In Iraq, the U.S.-led coalition removed a regime that sponsored terror and persecuted the country’s own people. Now, said President George W. Bush, Iraq is “a point of testing in the war on terror”:
“The remnants of Saddam’s regime are still dangerous, and terrorists are gathering in Iraq to undermine the advance of freedom. Al-Qaida and the other global terror networks recognize that the defeat of Saddam Hussein’s regime is a defeat for them. They know that a democratic Iraq in the heart of the Middle East would be a further defeat for their ideology of terror.”
The terrorism in Iraq includes a bombing on August 29th that killed scores of people at a Najaf mosque that is considered one of Islam’s most sacred places. The victims included Ayatollah Mohammed Baqir Hakim, who had just delivered a sermon at the mosque. Terrorists have also killed many other Iraqis as well as coalition forces and United Nations personnel from many countries. And they have sabotaged water mains and oil pipelines. “They have declared war on the entire civilized world,” says President Bush, “and the civilized world will not be intimidated”:
“Retreat in the face of terror would only invite further and bolder attacks. There will be no retreat.
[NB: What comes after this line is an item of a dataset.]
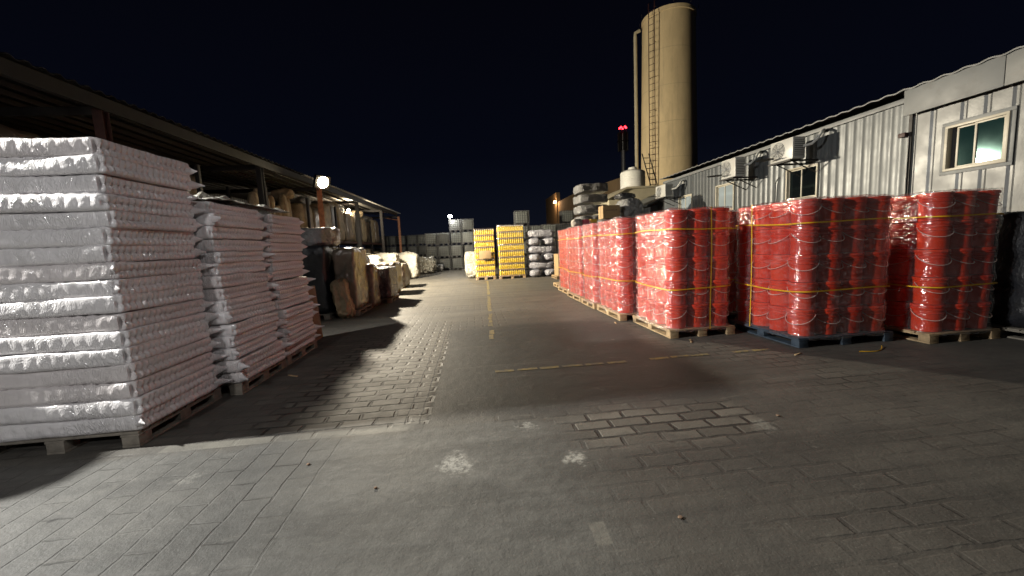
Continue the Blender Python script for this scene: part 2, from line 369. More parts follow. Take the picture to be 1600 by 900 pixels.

We are on the offensive against the Saddam loyalists, the foreign fighters, and the criminal gangs that are attacking Iraqis and coalition forces.”
The coalition has detained more than eleven-hundred members of Saddam’s regime and suspected terrorists. They include more than forty of Iraq’s fifty-five most wanted ex-leaders.
Ultimately, said President Bush, Iraq will be made secure by the Iraqi people themselves:
“They must reject terror, and they must join in their defense. And they’re stepping forward. More than thirty-eight-thousand Iraqis have been hired as police officers. Iraqi police and border guards and security forces are increasingly taking on critical duties.”
At the same time, twenty-nine countries have already contributed twenty-four-thousand soldiers to build security in Iraq. They know, said President Bush, that “Iraq’s progress toward self-determination and democracy brings hope to other oppressed people in the region and throughout the world. It is the rise of democracy that tyrants fear and terrorists seek to undermine.”